I won't see Ender's Game on principle. I may pirate it, but I won't financially support a property made by a homophobic bigot who uses his fame and influence to destroy the opportunities of others.
If you watched the first Thor/Captain America/Iron Man 2-3/Avengers and expected a decent plot and continuity then you deserve to be disappointed. That is like saying Pacific Rim was garbage because of it's plot. Today, movies like that spit on source material to appease the "bro" crowd with fancy images and hot women in tights. Ender's Game is no exception.
In the novel, the main character Ender (a tactical savant by age 6) is selected by an international fleet to defend the earth and the human race from extinction at the hands (or rather, claws) of the insectoid Formics, determined to colonize our world.
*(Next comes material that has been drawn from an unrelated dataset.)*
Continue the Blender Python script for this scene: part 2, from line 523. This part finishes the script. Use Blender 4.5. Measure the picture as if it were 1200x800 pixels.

The book covers his years of training, in which Ender is isolated from family and friends, pitted against fellow child geniuses, and manipulated by his superiors to take drastic and horrific actions without his knowledge, all in the name of the greater good. It’s an intense and stressful book to read.
The film has almost none of these elements. Characters are rewritten to seem silly (the depiction of Bean was a particular outrage), while others have changed dimensions that change the tone of the story. Far from isolated, Ender finds staunch friendship in fellow Battle School trainee Petra. In fact, their relationship worryingly contains overtones that could be construed as prepubescent beginnings of romance.
More devastating is the complete omission of several gut-punching revelations designed to unsettle the reader. By the time you finish the book, you are horrified not just by what the children are forced to do but by what murderous little monsters they seem to have become. None of this is included in the film, and instead we are left with an action-adventure film for teens with poor dialogue. While the cast is mostly very good, with few notable exceptions, they are left with clunky and often cheesy lines to deliver. The ending was given a completely different feel after so many little changes to mitigate the intensity of the novel.